El Papa, precursor de estos tiempos, quería una foto, la acuñación de una reprimenda. Cumplía órdenes (de Dios, se entiende). Y puso un dedo tieso sobre la cara genuflexa de Ernesto Cardenal, que le sonreía. La foto fue un éxito. Para ambos. Hoy lunes, ante la muerte de Cardenal, la foto habrá vuelto, estará saliendo del baúl de símbolos de todo un siglo.
Lo que no sabía el papa Wojtyla era que la política del ángel rebelde no consistía sólo en su militancia explícita, ni en su pertenencia al gobierno sandinista. Consistía en el futuro.
Yo tenía dieciocho años. Había leído El estrecho dudoso y empezaba a comprender, tras destruir todos mis poemas sociales con mensaje directo o todo lo más irónico, empezaba yo a comprender lo que quería decirme el poeta Cardenal. Como su maestro Pound, como Eisenstein en el prisma alucinado y no menos social de El acorazado Potemkin, el arte, más una cosa que habla de política, es una política en sí por el hecho de que hace sitio a voces, sitio explícito, un sitio, no una reconversión.
Los poemas largos de Cardenal dejan oír sin más ni menos el rumor sumergido de susurros leguleyos, dinásticos, oprimidos, indios, enamorados, comprobables. Los pone a convivir y no necesita, por tanto, el mensaje explícito. Confía en esta convivencia explosiva de signos y confía en quien lee ese cruce.
Más que contarnos didácticamente el mal, nos permite mirar por el ojo de la cerradura de palacios, de cabañas rotas; oír el parloteo de las llamas y el enroscarse cruel del pergamino de los emisarios. Todo eso configura en Ernesto Cardenal el ideograma en que convive la expresión explícita del presente, la voz propia como música que lo hila todo, con el crujir de la rodilla que se pliega en un momento oscuro de la historia.
Todos los momentos de la historia son oscuros, salvo algunos de amor. Hoy la vida admirable y amorosa y consciente de Ernesto Cardenal es al fin un poema perfecto de Ernesto Cardenal: vuelve, sin duda, la rodilla postrada; vuelve el frufrú blanco del hábito papal y vuelve la expectación eterna entre la defensa pontificia del pasado y la lucha incierta y poética por el futuro. Pero Cardenal es incluso más que los poemas que escribió y que el poema involuntario y configurado por su fe en lucha con el estamento.
Fe en lucha ha sido la de muchos curas o frailes poetas, desde San Juan a Hopkins.
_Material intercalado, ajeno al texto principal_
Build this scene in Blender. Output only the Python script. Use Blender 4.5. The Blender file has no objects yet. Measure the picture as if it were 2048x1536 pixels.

La empresa verdaderamente impagable de Cardenal –como la de ellos dos, por cierto- está en su poética, en cómo sus poemas se deben a una disposición irrenunciable: acercarse al misterio doble del mundo, al enigma explícito que en él se traduce en fe, y al lenguaje que también es fe.
Lenguaje descomunal en su caso: cómo ceder sitio a voces enterradas, a historias sumergidas, al cruce gramatical, ideológico, ideogramatical, entre palabras que suenan en los camarotes inundados del barco hundido, los ayes de tercera, el gemido de la historia, y lo que le sucede una tarde a un enamorado que se entera de que su novia está con otro. Hasta en los epigramas menores de Ernesto Cardenal hay una épica. Porque están insertos en la encrucijada. Sí, un hombre se entera de que su chica se ha ido con otro, y entonces escribe un poema contra el Gobierno y lo meten preso. ¿Significa la brevedad emocional de esas líneas que ese gobierno no merecía el ataque? Toda poesía, larga o breve pero enorme, es el estallido humilde de un detonante íntimo, vivo.